We cannot forget the politics of Easter: Jesus was crucified as a criminal because the movement he started threatened the established order of his day, as maintained by the political and religious authorities.

Easter falls on the first Sunday after the first full moon after March 21. This year, that is April 4. Easter is a 2,000-year-old Christian holiday that celebrates the resurrection of Jesus and marks the arrival of spring. For many, Easter is all about chocolate bunnies, dyed eggs and bouquets of daffodils and lilies, but the holiday is one of the most important observances for Christians world wide.

Easter is also significantly associated with the exodus of the Jews from Egypt as depicted in the Old Testament and the Jewish holiday of Passover.

According to Eastern Orthodox Christianity, the Great Lent, which begins 40 days before Easter on Clean Monday, marks the beginning of the Easter rituals. The 40 days, which do not include Sundays, is a time of repentance, fasting and commemoration of the biblical events leading up to the persecution, crucifixion, death, and resurrection of Jesus. The last week is known as Holy Week and is concluded with Maundy Thursday, Good Friday, Holy Saturday and Easter.

Why is Easter Called Easter?

The christening of the holiday as “Easter” is believed to have originated from the name of a goddess in England, Eostre, who was celebrated at the beginning of spring, before Christ’s time.

Another theory suggests that the word originated from the German word for “East,” also meaning dawn.

By the Numbers

- 3 in 4 – the estimated number of Americans who identify as Christian.

- 50.8% – the percentage of Americans who plan to attend church on Easter Sunday each year.

- $16.4 billion – the estimated number of dollars spent on Easter in 2015.

- $140.62 – the estimated average number of dollars each American spends on Easter.

- 13th century – the period when eggs first started to be decorated for Easter.
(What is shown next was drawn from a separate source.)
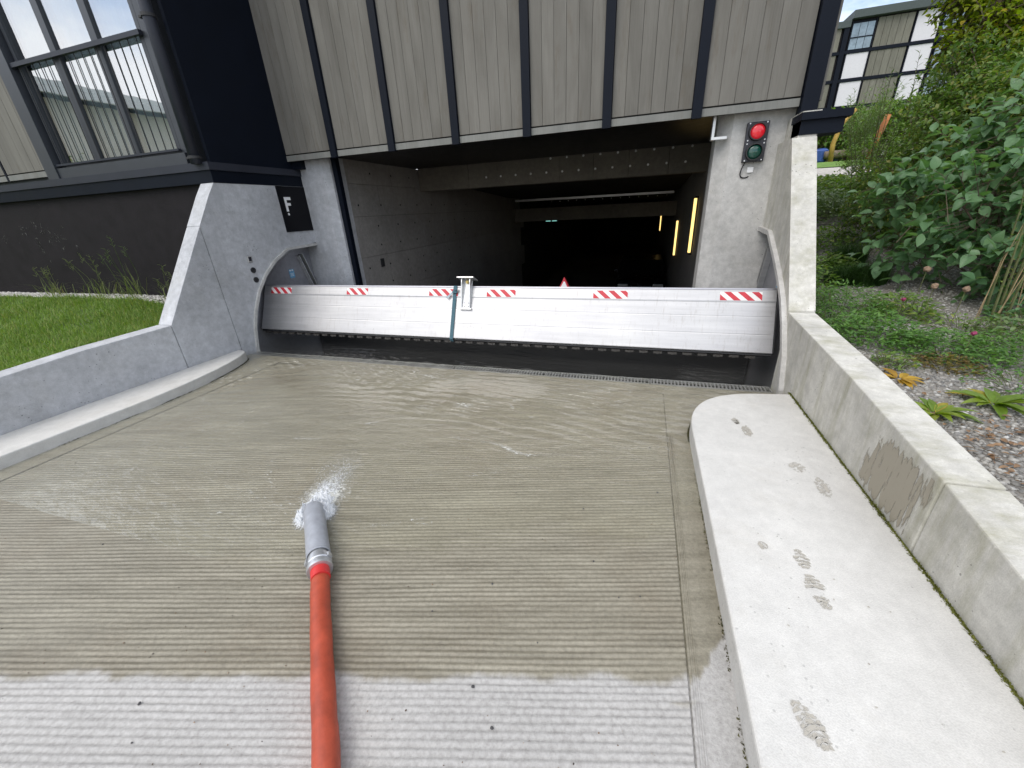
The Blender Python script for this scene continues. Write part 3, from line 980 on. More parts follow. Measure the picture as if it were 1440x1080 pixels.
def build_water():
    xs, ys = np.arange(-5.2, 1.36, 0.014), np.arange(0.95, 5.46, 0.011)
    Y, X = np.meshgrid(ys, xs, indexing='ij')
    u = Y - X * 0.2755
    edge = 1.30 + (fbm(X * 1.6, Y * 1.6, 31, 4) - 0.5) * 0.55
    flow = sstep(0.0, 0.75, u - edge)                      # 0 at the damp margin, 1 in the running sheet
    pool = sstep(2.35, 2.85, Y)
    thin = ramp_z(Y) + 0.0042 * flow - 0.0070 * (1 - flow)
    z = np.maximum(thin, np.where(Y > 2.4, WATER_Z, -9))
    # ripples pushed along the ramp towards the gate
    warp = (fbm(X * 0.55, Y * 0.8, 41, 3) - 0.5) * 0.55 + (fbm(X * 2.2, Y * 2.2, 43, 3) - 0.5) * 0.14
    rad_ = np.hypot((X + 1.7) * 0.75, Y - 0.4)
    wl_ = 0.115
    band = fbm(X * 0.8, Y * 1.8, 47, 3)
    env = (0.12 + 0.88 * sstep(0.34, 0.60, band)) * pool * (1 - 0.65 * sstep(3.70, 4.1, Y))
    wave = np.sin(2 * np.pi * (rad_ + warp) / wl_) + 0.45 * np.sin(2 * np.pi * (Y * 1.9 + X * 0.35 + warp * 1.7) / wl_)
    wave = np.where(wave > 0, wave * 1.25, wave * 0.8)
    z = z + 0.0085 * env * wave
    small = (fbm(X * 14, Y * 20, 51, 3) - 0.5)
    z = z + 0.0028 * small * flow * (1 - 0.7 * pool)
    jet = np.exp(-((X + 1.78) ** 2 + (Y - 1.62) ** 2) / 0.09)
    z = z + jet * (0.006 + 0.03 * (fbm(X * 26, Y * 26, 53, 3) - 0.45))
    pale_water = np.zeros_like(X)  # froth, plus glints and reflections put in as pale colour
    for pts, w, s in FOAM_GLINT_LINES:
        wd = w * 0.55 * (0.25 + 1.5 * fbm(X * 4, Y * 4, 61, 3) ** 1.5)
        pale_water = np.maximum(pale_water, 0.74 * s * (0.40 + 0.8 * sstep(.36, .68, fbm(X * 4.5, Y * 4.5, 66, 4))) * np.exp(-(seg_dist(X + 0.10 * (fbm(X * 3, Y * 3, 63, 3) - 0.5), Y + 0.14 * (fbm(X * 3, Y * 3, 64, 3) - 0.5), pts) / wd) ** 2))
    pale_water = np.maximum(pale_water, 0.9 * np.exp(-((X + 1.78) ** 2 + (Y - 1.52) ** 2) / 0.03))
    pale_water = np.maximum(pale_water, 0.16 * sstep(0.25, 1.0, flow) * (1 - pool) * sstep(0.4, 0.6, fbm(X * 1.4, Y * 1.4, 67, 3)))
    # glints of thin wave fronts painted pale: ridged noise drawn out across the ramp
    w1, w2 = fbm(X * 1.7, Y * 1.7, 71, 3), fbm(X * 2.1 + 9, Y * 2.1, 73, 3)
    ridge = 1 - np.abs(2 * fbm(X * 1.6 + w1 * 1.5, Y * 5.5 + w2 * 2.2, 75, 4) - 1)
    patch = sstep(0.42, 0.66, fbm(X * 0.9 + 4, Y * 1.2, 77, 3)) * sstep(0.5, 1.0, flow)
    lines = ridge ** 22 * (0.25 + 0.75 * patch) * flow * (1 - 0.75 * sstep(2.9, 3.4, Y))
    pale_water = np.maximum(pale_water, 0.52 * lines)
    ridge2 = 1 - np.abs(2 * fbm(X * 1.1 + w2 * 1.2, (rad_ + warp * .6) * 8.5, 79, 3) - 1)
    pale_water = np.maximum(pale_water, 0.46 * ridge2 ** 10 * pool * (0.3 + env) * (1 - sstep(3.6, 3.72, Y)))  # pale streaks painted on the pool in place of the gate's reflection
    z = z + 0.0022 * ridge ** 8 * flow * (1 - 0.5 * pool)
    z = z + 0.004 * pale_water * (1 - pool * 0.5)
    nr, nc = X.shape
    V = np.stack([X, Y, z], -1).reshape(-1, 3)
    ii = np.arange(nr - 1)[:, None] * nc + np.arange(nc - 1)[None]
    F = np.stack([ii, ii + 1, ii + nc + 1, ii + nc], -1)
    keep = (u[:-1, :-1] > 1.0) 
    F = F[keep].reshape(-1)
    me = mesh_np('water', V, F, 4, True)
    attr(me, 'pale_water', pale_water.ravel())
    attr(me, 'flow', (0.12 + 0.88 * flow * (1 - 0.62 * pool)).ravel())
    o = link_mesh('water', me, M['water'])
    props(o, kind='structure')
build_water()

# ------------------------------------------------------------------ drain grates
def build_grates():
    n, L = 6, 1.045
    for i in range(n):
        x0 = -5.05 + i * L
        zt = -0.0165
        if i == 0:
            t = thing('drain_grate', 'x', 'drain grate', (x0, 3.78, zt))
            fr = MB()
            fr.box(x0, x0 + L - 0.008, 3.722, 3.734, zt - 0.03, zt)
            fr.box(x0, x0 + L - 0.008, 3.836, 3.848, zt - 0.03, zt)
            fr.box(x0, x0 + 0.010, 3.734, 3.836, zt - 0.03, zt - 0.001)
            fr.box(x0 + L - 0.018, x0 + L - 0.008, 3.734, 3.836, zt - 0.03, zt - 0.001)
            obj('frame', fr, M['grate'], t)
            b = MB()
            k = x0 + 0.024
            while k < x0 + L - 0.03:
                b.box(k, k + 0.013, 3.734, 3.836, zt - 0.02, zt - 0.002)
                k += 0.032
            props(obj('slot_bars', b, M['grate'], t), kind='stuff')
            first = t
        else:
            t = copy_tree(first, None, (i * L, 0, 0.0024 * i))
        t['group'] = 'drain grates in a row across the ramp foot'
        t['label'] = ['slotted steel drain grate at the far left end of the row',
                      'slotted drain grate second from the left end of the row',
                      'slotted drain grate under rippling water, third from the left end of the row',
                      'slotted drain grate below the gate bracket, fourth from the left end',
                      'slotted drain grate second from the right end of the row',
                      'slotted drain grate at the right end of the row, behind the wide kerb tip'][i]
build_grates()

# ------------------------------------------------------------------ kerbs
def kerb(name, outline, z0, z1, label, mat):
    t = MB()
    t.prism([(x, y, z0) for x, y in outline], [(x, y, z1) for x, y in outline])
    o = obj(name, t, mat, bevel=0.010, at=(outline[0][0], 1.5, 0))
    return props(o, label, 'kerb')
def arc_pts(p, c, q, n=10):
    return [((1 - t) ** 2 * p[0] + 2 * t * (1 - t) * c[0] + t * t * q[0], (1 - t) ** 2 * p[1] + 2 * t * (1 - t) * c[1] + t * t * q[1]) for t in [i / n for i in range(n + 1)]]
rk = [(1.249, -1.0), (1.249, 3.43), (0.97, 3.39)] + arc_pts((0.90, 3.375), (0.44, 3.25), (0.435, 2.70), 12) + [(0.435, 1.0), (0.435, -1.0)]
kerb_r = kerb('kerb', rk, -0.08, 0.12, 'wide pale concrete kerb with wet footprints and rounded end beside right wall', M['conc_kerb'])
lk = [(-4.949, -1.0), (-4.50, -1.0), (-4.46, 1.4), (-4.44, 2.2)] + arc_pts((-4.46, 2.5), (-4.55, 3.2), (-4.75, 3.50), 10) + arc_pts((-4.78, 3.54), (-4.83, 3.58), (-4.949, 3.585), 5)
kerb_l = kerb('kerb', lk, -0.08, 0.10, 'narrow tapering concrete kerb along the foot of the left wall', M['conc_kerb'])
# clean caps: a flat pedestal face outline already closes both kerbs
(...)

- 32% – the percentage of chocolate lovers who buy extra chocolate on Easter.

- 89% – the percentage of consumers who eat the ears off chocolate bunnies first.

- 1.5 billion – the number of Peeps Marshmallow Chicks consumed around Easter.

The Germans again

Over time, many pagan celebrations have been merged with Easter to welcome the season of spring. These relatively modern traditions include the Easter bunny — a figure associated with spring, who brings colorful eggs symbolizing new life.

The origins of the concept of the Easter bunny have been disputed, but many agree that it started in Germany.